Media accountability and transparency continues to grow through ever improving measurement systems, yet we find that many media agencies either don’t have the time, or perhaps the inclination, to provide their clients with meaningful and transparent post campaign reporting. Apart from the common absence of detail and learnings, some reports can be misleading. So is there a point to these reports?


There are some critical questions that need to be addressed within these reports:

  • Did the activity appear as planned?
  • Did we get what we paid for?
  • Are any credits owed?
  • Do the planning costs need fine-tuning?
  • Have our communication goals been achieved in each market?
  • Is reported bonus delivery based on media we’d actually pay for?
  • Are media values based on ‘market’ rates, or on negotiated levels?
  • Does the report look beyond metropolitan TV? What about regional television, print, radio and online?

As well as ensuring quality in campaign delivery, or the opportunity to investigate and improve upon underperforming components, a reporting discipline will keep your agency relationship on a solid footing. It adds an additional layer of transparency to the investment made on your behalf by your agency.

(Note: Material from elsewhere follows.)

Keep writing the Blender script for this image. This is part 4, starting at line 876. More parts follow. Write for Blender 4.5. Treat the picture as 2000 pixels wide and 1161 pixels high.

Need more convincing? The post campaign reports may be largely verification based, but bear in mind the following:

  • Advertisers who do not track what they have been promised may be short changed in the future (we’ve seen this all too often).
  • “The squeaky wheel gets the oil”. The advertiser who appoints an independent third party to review performance will benefit from the increased attention to detail and reporting by their media agency.

However the greatest value in meaningful post analysis is the ability to link product performance to media performance. Media post analysis should be about learning for future improvement – of media and marketing outcomes.